Pictures are not part of the copy. Retype the lines from the first one through the line that contains "scene.camera = cam".

---------- MATERIAL PROVIDED

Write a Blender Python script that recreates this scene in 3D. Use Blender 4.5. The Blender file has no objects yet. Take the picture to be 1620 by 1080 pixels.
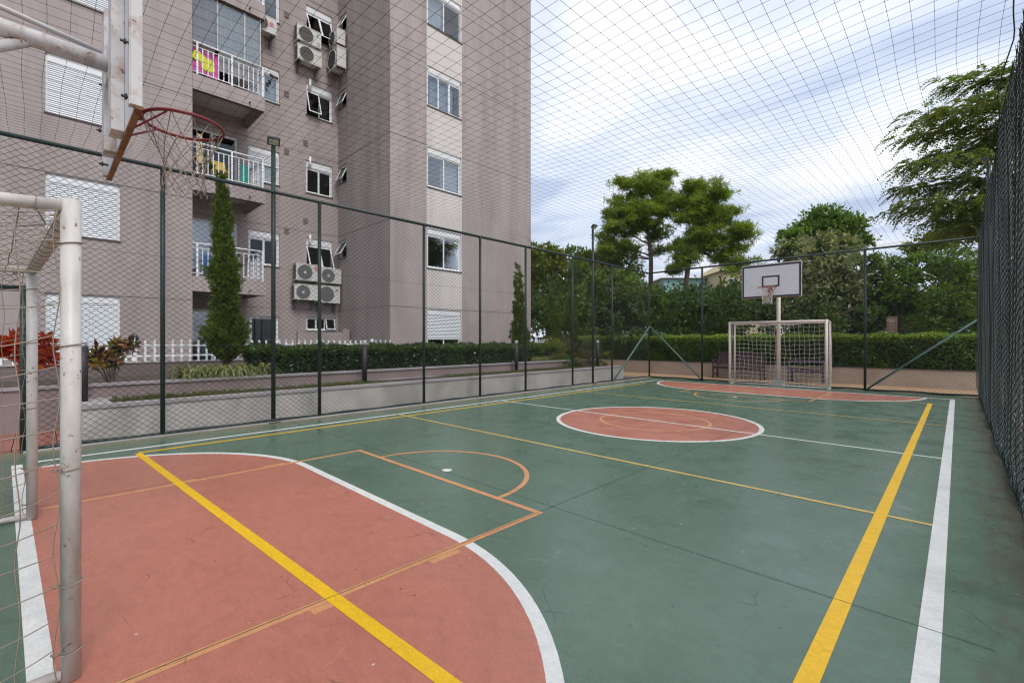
import bpy, math, random
import numpy as np
from mathutils import Vector, Matrix
random.seed(7)
rng = np.random.default_rng(11)
PI = math.pi
scene = bpy.context.scene
COL = scene.collection

# ------------------------------------------------------------------ camera
FPX = 725.0                      # focal length in pixels of a 1620 px wide frame
YAW = math.atan((1516 - 810) / FPX)
CAMH = 1.40
cam_data = bpy.data.cameras.new('camera')
cam_data.sensor_width = 36.0
cam_data.lens = FPX / 1620 * 36.0
cam_data.shift_y = -2.0 / 1620
cam_data.clip_start = 0.05
cam_data.clip_end = 2000
cam = bpy.data.objects.new('camera', cam_data)
cam.location = (0, 0, CAMH)
cam.rotation_euler = (PI / 2, 0, YAW)
COL.objects.link(cam)
scene.camera = cam

# ------------------------------------------------------------------ sky and sun
SUN_EL, SUN_AZ = math.radians(52), math.radians(98)      # azimuth measured from +Y towards +X
world = bpy.data.worlds.new('World')
scene.world = world
world.use_nodes = True
wn, wl = world.node_tree.nodes, world.node_tree.links
wn.clear()
w_out = wn.new('ShaderNodeOutputWorld')
w_bg = wn.new('ShaderNodeBackground')
w_bg.inputs['Strength'].default_value = 0.10
w_sky = wn.new('ShaderNodeTexSky')
w_sky.sky_type = 'NISHITA'
w_sky.sun_disc = False
w_sky.sun_elevation = SUN_EL
w_sky.sun_rotation = SUN_AZ
w_sky.air_density = 1.0
w_sky.dust_density = 1.2
w_tc = wn.new('ShaderNodeTexCoord')
w_sep = wn.new('ShaderNodeSeparateXYZ')
wl.new(w_tc.outputs['Generated'], w_sep.inputs[0])
def wmath(op, a, b=None):
    n = wn.new('ShaderNodeMath'); n.operation = op
    for i, v in enumerate((a, b)):
        if v is None: continue
        if isinstance(v, (int, float)): n.inputs[i].default_value = v
        else: wl.new(v, n.inputs[i])
    return n.outputs[0]
# cloud layer: the view direction projected on a flat cloud deck
zc = wmath('MAXIMUM', w_sep.outputs['Z'], 0.0)
zc = wmath('ADD', zc, 0.10)
cu = wmath('DIVIDE', w_sep.outputs['X'], zc)
cv = wmath('DIVIDE', w_sep.outputs['Y'], zc)
w_cmb = wn.new('ShaderNodeCombineXYZ')
wl.new(cu, w_cmb.inputs[0]); wl.new(cv, w_cmb.inputs[1])
w_map = wn.new('ShaderNodeMapping')
w_map.inputs['Rotation'].default_value = (0, 0, math.radians(38))
w_map.inputs['Scale'].default_value = (0.75, 1.2, 1.0)
w_map.inputs['Location'].default_value = (3.1, 0.4, 0.0)
wl.new(w_cmb.outputs[0], w_map.inputs[0])
w_n1 = wn.new('ShaderNodeTexNoise')
w_n1.inputs['Scale'].default_value = 1.25
w_n1.inputs['Detail'].default_value = 7.0
w_n1.inputs['Roughness'].default_value = 0.52
w_n1.inputs['Distortion'].default_value = 0.25
wl.new(w_map.outputs[0], w_n1.inputs['Vector'])
w_r1 = wn.new('ShaderNodeValToRGB')
w_r1.color_ramp.interpolation = 'EASE'
e = w_r1.color_ramp.elements
e[0].position = 0.36; e[0].color = (4.4, 5.1, 6.7, 1)
e[1].position = 0.66; e[1].color = (9.0, 9.1, 9.3, 1)
m_ = e.new(0.49); m_.color = (6.3, 6.9, 8.2, 1)
wl.new(w_n1.outputs['Fac'], w_r1.inputs[0])
w_mix = wn.new('ShaderNodeMix'); w_mix.data_type = 'RGBA'
w_mix.inputs['Factor'].default_value = 0.90
wl.new(w_sky.outputs[0], w_mix.inputs['A'])
wl.new(w_r1.outputs[0], w_mix.inputs['B'])
wl.new(w_mix.outputs['Result'], w_bg.inputs['Color'])
wl.new(w_bg.outputs[0], w_out.inputs[0])

sun_data = bpy.data.lights.new('sun', 'SUN')
sun_data.energy = 1.5
sun_data.angle = math.radians(22)
sun_data.color = (1.0, 0.96, 0.90)
sun = bpy.data.objects.new('sun', sun_data)
sdir = Vector((math.sin(SUN_AZ) * math.cos(SUN_EL), math.cos(SUN_AZ) * math.cos(SUN_EL), math.sin(SUN_EL)))
sun.rotation_euler = sdir.to_track_quat('Z', 'Y').to_euler()
sun.location = sdir * 60
COL.objects.link(sun)

scene.view_settings.view_transform = 'Standard'
scene.view_settings.look = 'None'
scene.view_settings.exposure = 0.48
scene.view_settings.gamma = 1.0
scene.render.engine = 'CYCLES'
scene.cycles.use_denoising = True
scene.cycles.max_bounces = 6
scene.cycles.diffuse_bounces = 3
scene.cycles.glossy_bounces = 3
scene.cycles.transparent_max_bounces = 8
scene.cycles.transmission_bounces = 4
scene.cycles.filter_width = 1.2

# ------------------------------------------------------------------ helpers
def at(px, py, t):
    """World point seen at photo pixel (px, py), t metres in front of the camera."""
    u = (px - 810) / FPX
    s, c = math.sin(YAW), math.cos(YAW)
    return Vector((t * (-s + u * c), t * (c + u * s), CAMH - (py - 538) / FPX * t))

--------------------

▸ REPLY
Write a Blender Python script that recreates this scene in 3D. Use Blender 4.5. The Blender file has no objects yet. Take the picture to be 1620 by 1080 pixels.
import bpy, math, random
import numpy as np
from mathutils import Vector, Matrix
random.seed(7)
rng = np.random.default_rng(11)
PI = math.pi
scene = bpy.context.scene
COL = scene.collection

# ------------------------------------------------------------------ camera
FPX = 725.0                      # focal length in pixels of a 1620 px wide frame
YAW = math.atan((1516 - 810) / FPX)
CAMH = 1.40
cam_data = bpy.data.cameras.new('camera')
cam_data.sensor_width = 36.0
cam_data.lens = FPX / 1620 * 36.0
cam_data.shift_y = -2.0 / 1620
cam_data.clip_start = 0.05
cam_data.clip_end = 2000
cam = bpy.data.objects.new('camera', cam_data)
cam.location = (0, 0, CAMH)
cam.rotation_euler = (PI / 2, 0, YAW)
COL.objects.link(cam)
scene.camera = cam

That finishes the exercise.